INSTRUCTION: All of the data needs to be repeated exactly.

>> BEGIN

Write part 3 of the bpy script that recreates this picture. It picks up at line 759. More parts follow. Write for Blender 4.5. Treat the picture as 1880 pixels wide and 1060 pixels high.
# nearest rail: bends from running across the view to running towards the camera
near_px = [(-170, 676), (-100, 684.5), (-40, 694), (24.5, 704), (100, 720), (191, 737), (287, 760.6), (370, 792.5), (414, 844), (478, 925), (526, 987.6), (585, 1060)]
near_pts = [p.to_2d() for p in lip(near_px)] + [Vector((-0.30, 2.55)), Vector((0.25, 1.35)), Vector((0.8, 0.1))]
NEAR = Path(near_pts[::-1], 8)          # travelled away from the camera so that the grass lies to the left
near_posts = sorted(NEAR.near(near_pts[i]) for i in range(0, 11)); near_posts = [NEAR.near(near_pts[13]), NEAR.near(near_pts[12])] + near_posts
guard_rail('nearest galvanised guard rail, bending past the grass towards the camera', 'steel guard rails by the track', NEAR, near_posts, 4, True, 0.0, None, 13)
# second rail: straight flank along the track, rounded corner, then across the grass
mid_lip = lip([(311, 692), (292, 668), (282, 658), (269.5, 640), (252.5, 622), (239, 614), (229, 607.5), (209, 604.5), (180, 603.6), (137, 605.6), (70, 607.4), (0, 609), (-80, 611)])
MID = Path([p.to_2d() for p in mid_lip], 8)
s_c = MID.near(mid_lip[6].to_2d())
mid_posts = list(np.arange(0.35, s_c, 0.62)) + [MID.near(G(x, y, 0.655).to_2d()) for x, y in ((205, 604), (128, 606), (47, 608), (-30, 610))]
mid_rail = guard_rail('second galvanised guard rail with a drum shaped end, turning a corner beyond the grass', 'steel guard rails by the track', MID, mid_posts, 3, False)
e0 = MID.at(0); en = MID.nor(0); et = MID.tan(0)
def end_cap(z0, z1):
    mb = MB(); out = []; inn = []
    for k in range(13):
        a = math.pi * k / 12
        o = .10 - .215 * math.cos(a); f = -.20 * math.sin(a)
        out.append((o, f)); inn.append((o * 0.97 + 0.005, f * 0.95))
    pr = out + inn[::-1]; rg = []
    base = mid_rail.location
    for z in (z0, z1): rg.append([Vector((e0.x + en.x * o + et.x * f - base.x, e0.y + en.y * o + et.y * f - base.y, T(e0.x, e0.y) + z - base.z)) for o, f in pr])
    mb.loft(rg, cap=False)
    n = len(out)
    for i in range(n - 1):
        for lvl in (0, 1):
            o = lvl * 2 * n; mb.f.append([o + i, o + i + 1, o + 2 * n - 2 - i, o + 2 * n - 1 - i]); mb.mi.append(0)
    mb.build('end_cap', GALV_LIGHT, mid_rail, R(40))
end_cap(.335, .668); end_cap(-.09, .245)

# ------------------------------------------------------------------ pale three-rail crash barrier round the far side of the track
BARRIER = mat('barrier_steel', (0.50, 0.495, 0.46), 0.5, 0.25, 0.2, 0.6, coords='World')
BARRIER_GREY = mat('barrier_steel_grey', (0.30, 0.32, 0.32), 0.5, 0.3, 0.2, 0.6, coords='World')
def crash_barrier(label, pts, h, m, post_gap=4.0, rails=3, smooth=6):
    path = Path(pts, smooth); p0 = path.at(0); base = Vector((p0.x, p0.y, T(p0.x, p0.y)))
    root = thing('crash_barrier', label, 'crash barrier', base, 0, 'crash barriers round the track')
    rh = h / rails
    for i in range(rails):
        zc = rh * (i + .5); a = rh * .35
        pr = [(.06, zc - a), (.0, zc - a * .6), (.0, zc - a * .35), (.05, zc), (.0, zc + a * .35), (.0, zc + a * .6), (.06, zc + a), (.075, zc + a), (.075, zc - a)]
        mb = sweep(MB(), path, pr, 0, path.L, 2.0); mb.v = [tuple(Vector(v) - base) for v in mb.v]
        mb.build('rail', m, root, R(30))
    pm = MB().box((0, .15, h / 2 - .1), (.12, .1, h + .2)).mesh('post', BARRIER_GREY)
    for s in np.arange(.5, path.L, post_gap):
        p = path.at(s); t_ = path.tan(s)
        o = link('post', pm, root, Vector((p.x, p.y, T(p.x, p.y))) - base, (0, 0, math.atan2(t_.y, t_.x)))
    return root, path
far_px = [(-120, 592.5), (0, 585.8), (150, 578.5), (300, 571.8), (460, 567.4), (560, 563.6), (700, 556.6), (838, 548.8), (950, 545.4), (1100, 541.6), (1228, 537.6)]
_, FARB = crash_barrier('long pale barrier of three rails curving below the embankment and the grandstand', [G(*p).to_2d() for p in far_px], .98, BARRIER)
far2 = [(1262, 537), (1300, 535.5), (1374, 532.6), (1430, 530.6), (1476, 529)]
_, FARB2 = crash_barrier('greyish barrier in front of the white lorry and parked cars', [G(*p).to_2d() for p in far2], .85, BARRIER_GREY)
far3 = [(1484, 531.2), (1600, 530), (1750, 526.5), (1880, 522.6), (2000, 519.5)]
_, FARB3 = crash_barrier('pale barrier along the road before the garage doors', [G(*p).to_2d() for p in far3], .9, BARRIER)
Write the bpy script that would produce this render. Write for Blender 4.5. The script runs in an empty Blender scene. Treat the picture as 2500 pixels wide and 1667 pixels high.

>> END

SOLUTION FOR THIS TASK:
Write part 3 of the bpy script that recreates this picture. It picks up at line 759. More parts follow. Write for Blender 4.5. Treat the picture as 1880 pixels wide and 1060 pixels high.
# nearest rail: bends from running across the view to running towards the camera
near_px = [(-170, 676), (-100, 684.5), (-40, 694), (24.5, 704), (100, 720), (191, 737), (287, 760.6), (370, 792.5), (414, 844), (478, 925), (526, 987.6), (585, 1060)]
near_pts = [p.to_2d() for p in lip(near_px)] + [Vector((-0.30, 2.55)), Vector((0.25, 1.35)), Vector((0.8, 0.1))]
NEAR = Path(near_pts[::-1], 8)          # travelled away from the camera so that the grass lies to the left
near_posts = sorted(NEAR.near(near_pts[i]) for i in range(0, 11)); near_posts = [NEAR.near(near_pts[13]), NEAR.near(near_pts[12])] + near_posts
guard_rail('nearest galvanised guard rail, bending past the grass towards the camera', 'steel guard rails by the track', NEAR, near_posts, 4, True, 0.0, None, 13)
# second rail: straight flank along the track, rounded corner, then across the grass
mid_lip = lip([(311, 692), (292, 668), (282, 658), (269.5, 640), (252.5, 622), (239, 614), (229, 607.5), (209, 604.5), (180, 603.6), (137, 605.6), (70, 607.4), (0, 609), (-80, 611)])
MID = Path([p.to_2d() for p in mid_lip], 8)
s_c = MID.near(mid_lip[6].to_2d())
mid_posts = list(np.arange(0.35, s_c, 0.62)) + [MID.near(G(x, y, 0.655).to_2d()) for x, y in ((205, 604), (128, 606), (47, 608), (-30, 610))]
mid_rail = guard_rail('second galvanised guard rail with a drum shaped end, turning a corner beyond the grass', 'steel guard rails by the track', MID, mid_posts, 3, False)
e0 = MID.at(0); en = MID.nor(0); et = MID.tan(0)
def end_cap(z0, z1):
    mb = MB(); out = []; inn = []
    for k in range(13):
        a = math.pi * k / 12
        o = .10 - .215 * math.cos(a); f = -.20 * math.sin(a)
        out.append((o, f)); inn.append((o * 0.97 + 0.005, f * 0.95))
    pr = out + inn[::-1]; rg = []
    base = mid_rail.location
    for z in (z0, z1): rg.append([Vector((e0.x + en.x * o + et.x * f - base.x, e0.y + en.y * o + et.y * f - base.y, T(e0.x, e0.y) + z - base.z)) for o, f in pr])
    mb.loft(rg, cap=False)
    n = len(out)
    for i in range(n - 1):
        for lvl in (0, 1):
            o = lvl * 2 * n; mb.f.append([o + i, o + i + 1, o + 2 * n - 2 - i, o + 2 * n - 1 - i]); mb.mi.append(0)
    mb.build('end_cap', GALV_LIGHT, mid_rail, R(40))
end_cap(.335, .668); end_cap(-.09, .245)

# ------------------------------------------------------------------ pale three-rail crash barrier round the far side of the track
BARRIER = mat('barrier_steel', (0.50, 0.495, 0.46), 0.5, 0.25, 0.2, 0.6, coords='World')
BARRIER_GREY = mat('barrier_steel_grey', (0.30, 0.32, 0.32), 0.5, 0.3, 0.2, 0.6, coords='World')
def crash_barrier(label, pts, h, m, post_gap=4.0, rails=3, smooth=6):
    path = Path(pts, smooth); p0 = path.at(0); base = Vector((p0.x, p0.y, T(p0.x, p0.y)))
    root = thing('crash_barrier', label, 'crash barrier', base, 0, 'crash barriers round the track')
    rh = h / rails
    for i in range(rails):
        zc = rh * (i + .5); a = rh * .35
        pr = [(.06, zc - a), (.0, zc - a * .6), (.0, zc - a * .35), (.05, zc), (.0, zc + a * .35), (.0, zc + a * .6), (.06, zc + a), (.075, zc + a), (.075, zc - a)]
        mb = sweep(MB(), path, pr, 0, path.L, 2.0); mb.v = [tuple(Vector(v) - base) for v in mb.v]
        mb.build('rail', m, root, R(30))
    pm = MB().box((0, .15, h / 2 - .1), (.12, .1, h + .2)).mesh('post', BARRIER_GREY)
    for s in np.arange(.5, path.L, post_gap):
        p = path.at(s); t_ = path.tan(s)
        o = link('post', pm, root, Vector((p.x, p.y, T(p.x, p.y))) - base, (0, 0, math.atan2(t_.y, t_.x)))
    return root, path
far_px = [(-120, 592.5), (0, 585.8), (150, 578.5), (300, 571.8), (460, 567.4), (560, 563.6), (700, 556.6), (838, 548.8), (950, 545.4), (1100, 541.6), (1228, 537.6)]
_, FARB = crash_barrier('long pale barrier of three rails curving below the embankment and the grandstand', [G(*p).to_2d() for p in far_px], .98, BARRIER)
far2 = [(1262, 537), (1300, 535.5), (1374, 532.6), (1430, 530.6), (1476, 529)]
_, FARB2 = crash_barrier('greyish barrier in front of the white lorry and parked cars', [G(*p).to_2d() for p in far2], .85, BARRIER_GREY)
far3 = [(1484, 531.2), (1600, 530), (1750, 526.5), (1880, 522.6), (2000, 519.5)]
_, FARB3 = crash_barrier('pale barrier along the road before the garage doors', [G(*p).to_2d() for p in far3], .9, BARRIER)
Write the bpy script that would produce this render. Write for Blender 4.5. The script runs in an empty Blender scene. Treat the picture as 2500 pixels wide and 1667 pixels high.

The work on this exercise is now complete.